Villiers in call for action to sort out parade dispute

The Woodvale/Ardoyne interface at Twaddell Avenue in Belfast. 'Pictures By: Arthur Allison.
The Woodvale/Ardoyne interface at Twaddell Avenue in Belfast. 'Pictures By: Arthur Allison.

The Government is to launch a new bid to resolve a bitter parading dispute in north Belfast which is the source of intense community tensions every summer.

Northern Ireland Secretary Theresa Villiers said she was embarking on a series of meetings and engagements in an effort to find an “inclusive way forward” on the Ardoyne/Twaddell impasse.

She called on the business community, civic society and political leaders to “step up to the plate” and help reach a resolution.

The move comes after Ms Villiers controversially ditched a previous Government proposal to set up a panel of experts to examine the stand-off.

The Parades Commission adjudication body has prevented Orangemen from parading past the nationalist Ardoyne neighbourhood at the conclusion of the Twelfth of July demonstrations for the last two years.

While there was no trouble last summer when police halted the parade from proceeding further than Twaddell Avenue in the adjacent unionist Woodvale area, in 2013 loyalists rioted for a number of successive nights after the procession was stopped.

In previous years, republicans engaged in serious disorder in Ardoyne when the Parades Commission permitted the Orangemen to complete their return journey along the Crumlin Road past the area.

Loyalists have manned a protest camp close to the Ardoyne/Twaddell Avenue interface since July 2013.

The total cost of policing the camp is around £15 million.

Ms Villiers announced in December that she had scrapped the panel of experts proposal, claiming it had not received sufficient support from both sides of the community.

While her decision was welcomed by nationalists and republicans it was denounced by unionists and Orangemen.

In a keynote speech to Queen’s University’s Institute of Conflict Transformation and Social Justice in Belfast on Friday, Ms Villiers will insist her decision was not part of any “side deal” emerging from December’s Stormont House political agreement on a range of other Stormont disputes.

“It was not part of any deal or side arrangement between the United Kingdom Government and any of the parties at the talks,” she said.

“There are no such deals.

“My decision was not taken in the face of any threats or ultimatums from anyone; none was made.

“But even though the panel proposal is not viable, I accept that we cannot just go on as we are in north Belfast.

“We cannot have a situation which year-on-year threatens to undermine stability in Northern Ireland and consumes thousands of pounds of limited police resources every week.

“So I continue to believe that we need some kind of process in place that will help to bring the two sides together and take us closer to resolving the impasse - a process which delivers the structured and resourced initiative for which the Parades Commission called in their 2014 determination.

“All of the many people with whom I have discussed this problem have agreed on the need for some kind of initiative, though they were sharply divided as to what form it should take.

“As Secretary of State I accept my responsibility to do what I can to try to find a way forward.

“But it is important to avoid a Groundhog Day repeat of the work which led to the failed panel proposal.

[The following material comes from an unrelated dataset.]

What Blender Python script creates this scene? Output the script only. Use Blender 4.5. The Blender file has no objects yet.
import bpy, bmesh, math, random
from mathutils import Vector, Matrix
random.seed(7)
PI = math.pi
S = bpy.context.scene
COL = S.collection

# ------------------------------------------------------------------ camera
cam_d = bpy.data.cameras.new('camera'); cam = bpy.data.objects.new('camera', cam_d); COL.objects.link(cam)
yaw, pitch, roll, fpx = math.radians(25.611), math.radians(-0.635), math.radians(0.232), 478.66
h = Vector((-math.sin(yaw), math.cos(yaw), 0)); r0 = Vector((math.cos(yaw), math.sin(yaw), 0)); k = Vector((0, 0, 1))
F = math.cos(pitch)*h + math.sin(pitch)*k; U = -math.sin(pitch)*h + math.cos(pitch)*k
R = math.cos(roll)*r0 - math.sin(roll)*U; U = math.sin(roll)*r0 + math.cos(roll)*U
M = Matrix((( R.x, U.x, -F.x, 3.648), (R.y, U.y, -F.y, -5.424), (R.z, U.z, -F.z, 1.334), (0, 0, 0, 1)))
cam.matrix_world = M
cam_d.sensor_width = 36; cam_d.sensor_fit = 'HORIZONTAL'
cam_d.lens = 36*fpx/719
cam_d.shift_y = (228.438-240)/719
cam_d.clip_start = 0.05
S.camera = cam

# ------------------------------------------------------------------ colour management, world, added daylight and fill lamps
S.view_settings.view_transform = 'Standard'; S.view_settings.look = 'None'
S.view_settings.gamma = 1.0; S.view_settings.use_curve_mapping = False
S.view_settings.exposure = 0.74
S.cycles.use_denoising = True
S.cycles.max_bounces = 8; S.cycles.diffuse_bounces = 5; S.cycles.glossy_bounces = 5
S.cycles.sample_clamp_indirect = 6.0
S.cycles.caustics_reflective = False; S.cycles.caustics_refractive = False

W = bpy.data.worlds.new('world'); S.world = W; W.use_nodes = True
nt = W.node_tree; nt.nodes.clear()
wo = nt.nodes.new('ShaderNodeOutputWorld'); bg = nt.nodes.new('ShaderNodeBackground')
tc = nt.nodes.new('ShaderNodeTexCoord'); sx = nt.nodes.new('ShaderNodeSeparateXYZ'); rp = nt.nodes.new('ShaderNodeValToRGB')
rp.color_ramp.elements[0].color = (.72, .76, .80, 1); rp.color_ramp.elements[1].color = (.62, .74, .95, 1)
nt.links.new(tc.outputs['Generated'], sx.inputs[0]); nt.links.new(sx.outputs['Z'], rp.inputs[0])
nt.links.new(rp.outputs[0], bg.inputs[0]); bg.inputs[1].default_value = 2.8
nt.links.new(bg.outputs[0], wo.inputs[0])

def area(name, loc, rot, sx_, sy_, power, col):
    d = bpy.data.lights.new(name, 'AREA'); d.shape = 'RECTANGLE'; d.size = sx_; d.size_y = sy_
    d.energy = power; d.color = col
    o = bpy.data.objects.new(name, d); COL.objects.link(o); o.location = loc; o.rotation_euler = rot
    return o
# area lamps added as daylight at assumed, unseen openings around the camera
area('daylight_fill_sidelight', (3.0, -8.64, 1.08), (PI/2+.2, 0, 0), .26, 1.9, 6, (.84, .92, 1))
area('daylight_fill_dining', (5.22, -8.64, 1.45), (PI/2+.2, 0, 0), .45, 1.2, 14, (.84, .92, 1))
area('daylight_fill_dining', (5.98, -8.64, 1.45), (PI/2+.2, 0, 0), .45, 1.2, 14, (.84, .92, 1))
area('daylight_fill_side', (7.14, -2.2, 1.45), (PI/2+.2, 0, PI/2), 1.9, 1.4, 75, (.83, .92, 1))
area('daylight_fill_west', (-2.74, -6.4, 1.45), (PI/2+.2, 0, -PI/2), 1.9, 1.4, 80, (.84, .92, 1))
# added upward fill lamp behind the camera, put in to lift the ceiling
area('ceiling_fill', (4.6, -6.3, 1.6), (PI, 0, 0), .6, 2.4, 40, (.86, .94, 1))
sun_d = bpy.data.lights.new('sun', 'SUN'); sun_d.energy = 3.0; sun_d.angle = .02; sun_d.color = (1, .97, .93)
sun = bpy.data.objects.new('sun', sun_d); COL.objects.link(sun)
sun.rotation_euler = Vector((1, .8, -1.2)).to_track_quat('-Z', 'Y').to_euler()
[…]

“To have any chance of getting off the ground successfully, any new initiative needs to come about through the efforts of a broad range of people, from different backgrounds and different sides of the community.”

Ms Villiers and Parliamentary Under-Secretary of State Andrew Murrison would convene the series of meetings.

“And today I call on the business community, civic society and Northern Ireland’s political leadership to step up to the plate and work together on this with the same determination and vision which has resolved so many intractable problems here in the past,” she said.

“It is in nobody’s interest for this dispute to continue indefinitely.

“All of us with an interest in building a peaceful, stable, inclusive and prosperous Northern Ireland have a responsibility to do what we can to help resolve the north Belfast question.

“That is what I propose to do and I urge others to do the same.”